Take the listing from its first line through the line that contains "COL = SC.collection" and please retype those lines exactly, leaving out the pictures.
========
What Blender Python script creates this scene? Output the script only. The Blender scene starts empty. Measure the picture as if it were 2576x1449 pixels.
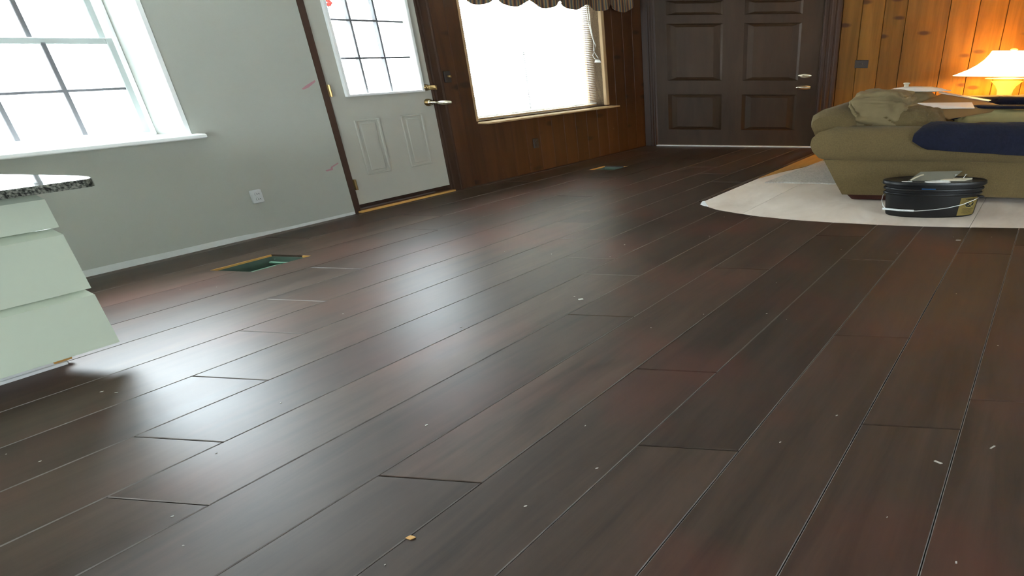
import bpy, bmesh, math, random
from mathutils import Vector, Matrix, noise
random.seed(7)
SC = bpy.context.scene
COL = SC.collection

# ------------------------------------------------------------------ camera
cam = bpy.data.cameras.new('camera')
cam.sensor_fit = 'HORIZONTAL'; cam.sensor_width = 36.0
cam.lens = 36.0 * 1324.0 / 2576.0
cam.shift_x = -0.1774
cam.clip_start = 0.05; cam.clip_end = 200
camo = bpy.data.objects.new('camera', cam); COL.objects.link(camo)
PITCH = math.radians(24.532); ROLL = math.radians(-0.2814)
Rm = Matrix.Rotation(math.pi / 2 - PITCH, 4, 'X') @ Matrix.Rotation(ROLL, 4, 'Z')
camo.matrix_world = Matrix.Translation((0, 0, 1.6)) @ Rm
SC.camera = camo

# ------------------------------------------------------------------ view, world, lights
SC.view_settings.view_transform = 'Standard'; SC.view_settings.look = 'None'
SC.view_settings.gamma = 1.0; SC.view_settings.use_curve_mapping = False
SC.view_settings.exposure = 2.75
SC.cycles.use_denoising = True
SC.cycles.max_bounces = 10; SC.cycles.diffuse_bounces = 6; SC.cycles.glossy_bounces = 5
SC.cycles.transmission_bounces = 6; SC.cycles.transparent_max_bounces = 12
SC.cycles.sample_clamp_indirect = 6.0
w = bpy.data.worlds.new('sky'); SC.world = w; w.use_nodes = True
bg = w.node_tree.nodes['Background']
bg.inputs[0].default_value = (0.86, 0.94, 1.0, 1); bg.inputs[1].default_value = 10.5     # overcast white sky
# overcast luminance: three times brighter overhead than at the horizon
_n = w.node_tree.nodes; _l = w.node_tree.links; _tc = _n.new('ShaderNodeTexCoord'); _sx = _n.new('ShaderNodeSeparateXYZ'); _l.new(_tc.outputs['Generated'], _sx.inputs[0])
_mx = _n.new('ShaderNodeMath'); _mx.operation = 'MAXIMUM'; _mx.inputs[1].default_value = 0; _l.new(_sx.outputs['Z'], _mx.inputs[0])
_ma = _n.new('ShaderNodeMath'); _ma.operation = 'MULTIPLY_ADD'; _ma.inputs[1].default_value = .67; _ma.inputs[2].default_value = .4; _l.new(_mx.outputs[0], _ma.inputs[0])
_vm = _n.new('ShaderNodeVectorMath'); _vm.operation = 'SCALE'; _vm.inputs[0].default_value = (.86, .94, 1.0); _l.new(_ma.outputs[0], _vm.inputs['Scale']); _l.new(_vm.outputs[0], bg.inputs[0])

# plan directions of the room: U runs along the planks, V along the far wall
U = Vector((0.548306, 0.836277, 0)); V = Vector((0.995653, -0.093144, 0)); Z = Vector((0, 0, 1))
def P(a, b, z=0.0): return U * a + V * b + Z * z
WB = -6.80      # side wall face
FA = 10.82      # far wall face
UANG = math.atan2(U.y, U.x); VANG = math.atan2(V.y, V.x)

def portal(name, c, e1, e2, into):
    l = bpy.data.lights.new(name, 'AREA'); l.shape = 'RECTANGLE'
    l.size = e1.length * 2; l.size_y = e2.length * 2; l.energy = 1.0; l.cycles.is_portal = True
    o = bpy.data.objects.new(name, l); COL.objects.link(o)
    zx = e1.normalized(); n = e1.cross(e2).normalized()
    if n.dot(into) < 0: zx = -zx; n = -n
    zz = -n; yy = zz.cross(zx)
    m = Matrix((zx, yy, zz)).transposed().to_4x4(); m.translation = c
    o.matrix_world = m
portal('window_portal', P(3.9, -7.19, 1.78), U * .74, Z * .82, V)
portal('window_portal', P(6.40, -6.9, 1.69), U * .42, Z * .53, V)
portal('window_portal', P(8.64, -7.2, 1.55), U * 1.2, Z * .78, V)
portal('window_portal', P(.8, 6.15, 1.55), U * 1.0, Z * .6, -V)
portal('window_portal', P(-4.15, -1.1, 1.55), V * 1.5, Z * .6, U)

# ------------------------------------------------------------------ materials
def newmat(name):
    m = bpy.data.materials.new(name); m.use_nodes = True
    nt = m.node_tree; return m, nt, nt.nodes['Principled BSDF']
def plain(name, c, rough=.5, metal=0, spec=.5, nz=0, nscale=30, bump=0, emis=None, coat=0, sheen=0):
    m, nt, b = newmat(name)
    b.inputs['Base Color'].default_value = (*c, 1); b.inputs['Roughness'].default_value = rough
    b.inputs['Metallic'].default_value = metal; b.inputs['Specular IOR Level'].default_value = spec
    b.inputs['Coat Weight'].default_value = coat; b.inputs['Sheen Weight'].default_value = sheen
    if emis: b.inputs['Emission Color'].default_value = (*emis[:3], 1); b.inputs['Emission Strength'].default_value = emis[3]
    if nz or bump:
        tc = nt.nodes.new('ShaderNodeNewGeometry'); n = nt.nodes.new('ShaderNodeTexNoise')
        n.inputs['Scale'].default_value = nscale; n.inputs['Detail'].default_value = 5
        nt.links.new(tc.outputs['Position'], n.inputs['Vector'])
        if nz:
            mr = nt.nodes.new('ShaderNodeMix'); mr.data_type = 'RGBA'
            mr.inputs['A'].default_value = (*[max(0, x * (1 - nz)) for x in c], 1)
            mr.inputs['B'].default_value = (*[min(1, x * (1 + nz)) for x in c], 1)
            nt.links.new(n.outputs['Fac'], mr.inputs['Factor']); nt.links.new(mr.outputs['Result'], b.inputs['Base Color'])
        if bump:
            bp = nt.nodes.new('ShaderNodeBump'); bp.inputs['Strength'].default_value = bump; bp.inputs['Distance'].default_value = .01
            nt.links.new(n.outputs['Fac'], bp.inputs['Height']); nt.links.new(bp.outputs['Normal'], b.inputs['Normal'])
    return m
def wood(name, c1, c2, ang, scale, rough=.4, knots=0, knotc=(.05, .02, .01), big=None, bump=.1, objvar=.25, spec=.5, vert=False, rvar=.1):
    """grain runs along local x (floor) or z (vert)"""
    m, nt, b = newmat(name); N = nt.nodes; L = nt.links
    g = N.new('ShaderNodeNewGeometry'); oi = N.new('ShaderNodeObjectInfo')
    r = N.new('ShaderNodeMapping'); r.inputs['Rotation'].default_value = (0, 0, -ang); L.new(g.outputs['Position'], r.inputs['Vector'])
    off = N.new('ShaderNodeVectorMath'); off.operation = 'SCALE'; off.inputs[0].default_value = (13.7, 7.1, 9.3); L.new(oi.outputs['Random'], off.inputs['Scale'])
    ad = N.new('ShaderNodeVectorMath'); ad.operation = 'ADD'; L.new(r.outputs[0], ad.inputs[0]); L.new(off.outputs[0], ad.inputs[1])
    s = N.new('ShaderNodeMapping'); s.inputs['Scale'].default_value = scale; L.new(ad.outputs[0], s.inputs['Vector'])
    n = N.new('ShaderNodeTexNoise'); n.inputs['Scale'].default_value = 1.0; n.inputs['Detail'].default_value = 8; n.inputs['Roughness'].default_value = .62; n.inputs['Distortion'].default_value = .5
    L.new(s.outputs[0], n.inputs['Vector'])
    cr = N.new('ShaderNodeValToRGB'); cr.color_ramp.elements[0].position = .3; cr.color_ramp.elements[1].position = .72
    cr.color_ramp.elements[0].color = (*c1, 1); cr.color_ramp.elements[1].color = (*c2, 1); L.new(n.outputs['Fac'], cr.inputs[0])
    out = cr.outputs[0]
    if big:
        n2 = N.new('ShaderNodeTexNoise'); n2.inputs['Scale'].default_value = 1.1; n2.inputs['Detail'].default_value = 3
        L.new(r.outputs[0], n2.inputs['Vector'])
        rm = N.new('ShaderNodeMapRange'); rm.inputs[1].default_value = .48; rm.inputs[2].default_value = .68; L.new(n2.outputs['Fac'], rm.inputs[0])
        mx = N.new('ShaderNodeMix'); mx.data_type = 'RGBA'; mx.inputs['B'].default_value = (*big, 1)
        mm = N.new('ShaderNodeMath'); mm.operation = 'MULTIPLY'; mm.inputs[1].default_value = .45; L.new(rm.outputs[0], mm.inputs[0])
        L.new(mm.outputs[0], mx.inputs['Factor']); L.new(out, mx.inputs['A']); out = mx.outputs['Result']
    if knots:
        ks = N.new('ShaderNodeMapping'); ks.inputs['Scale'].default_value = (1.0, 1.0, 3.0) if vert else (1, 3, 1); L.new(ad.outputs[0], ks.inputs['Vector'])
        vo = N.new('ShaderNodeTexVoronoi'); vo.inputs['Scale'].default_value = knots; L.new(ks.outputs[0], vo.inputs['Vector'])
        kr = N.new('ShaderNodeMapRange'); kr.inputs[1].default_value = .10; kr.inputs[2].default_value = .2; kr.inputs[3].default_value = .85; kr.inputs[4].default_value = 0
        L.new(vo.outputs['Distance'], kr.inputs[0])
        mx = N.new('ShaderNodeMix'); mx.data_type = 'RGBA'; mx.inputs['B'].default_value = (*knotc, 1)
        L.new(kr.outputs[0], mx.inputs['Factor']); L.new(out, mx.inputs['A']); out = mx.outputs['Result']
    hs = N.new('ShaderNodeHueSaturation'); vr = N.new('ShaderNodeMapRange'); vr.inputs[3].default_value = 1 - objvar; vr.inputs[4].default_value = 1 + objvar
    L.new(oi.outputs['Random'], vr.inputs[0]); L.new(vr.outputs[0], hs.inputs['Value']); L.new(out, hs.inputs['Color']); L.new(hs.outputs[0], b.inputs['Base Color'])
    rr = N.new('ShaderNodeMapRange'); rr.inputs[3].default_value = rough - rvar; rr.inputs[4].default_value = rough + rvar; L.new(n.outputs['Fac'], rr.inputs[0]); L.new(rr.outputs[0], b.inputs['Roughness'])
    b.inputs['Specular IOR Level'].default_value = spec
    bp = N.new('ShaderNodeBump'); bp.inputs['Strength'].default_value = bump; bp.inputs['Distance'].default_value = .004
    L.new(n.outputs['Fac'], bp.inputs['Height']); L.new(bp.outputs['Normal'], b.inputs['Normal'])
    return m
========
▶ [REPLY TO THE EXERCISE]:
What Blender Python script creates this scene? Output the script only. The Blender scene starts empty. Measure the picture as if it were 2576x1449 pixels.
import bpy, bmesh, math, random
from mathutils import Vector, Matrix, noise
random.seed(7)
SC = bpy.context.scene
COL = SC.collection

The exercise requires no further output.